Nut Ink. Mini reviews of texts old and new. No fuss. No plot spoilers. No adverts. Occasional competency.

Sunday, March 24, 2013

Judge Anderson: Childhood's End (1995)

Author: Alan Grant | Illustrator: Kevin Walker | Page Count: 64

There was a simple method of finding out our worth.  Every year, they locked one hundred of us in a Gulag with food for only fifty.’

PSI Judge Cassandra Anderson had a rather severe crisis of faith in the events leading up to this book.  The incident left her unsure of her role in the Justice system, and equally unsure of the system itself.  To distance her from the system that made and fears her, she’s shipped off-world to explore the famous Head of Mars.  For half a million years the head has held mysteries, and it’s time for them to be revealed.

The important moments in Anderson’s development have been handled almost exclusively by Alan Grant.  He took her to dark places within herself that weren't light reading.  Childhood's End is a critical step in that evolution; it’s the step that takes her over the line.  It feels as if it was written to contain one hugely significant act that would go on to shape Anderson from that point onward, but the story that’s built around that act isn't sufficient to carry the weight of it.

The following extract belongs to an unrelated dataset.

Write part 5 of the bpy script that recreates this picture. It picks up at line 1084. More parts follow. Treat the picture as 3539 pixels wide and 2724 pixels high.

I loved Kevin Walker's work on ABC Warriors but his Anderson has a sinewy and overly masculine physique.  Judges are required to be at the peak of fitness at all times but she’s a bit too chunky for my liking.  I prefer Arthur Ranson’s approach, where her strength is more reliant on the ferocity of her convictions.  I think she works best when contrasted with a more traditionally skewed male view of what femininity ought to be, as the seemingly weaker female, so when she revels her true self and crushes those preconceptions it’s much more dramatic.

The book collects together Anderson: Childhood's End from Judge Dredd Megazine: Vol II: Issues 27 - 34.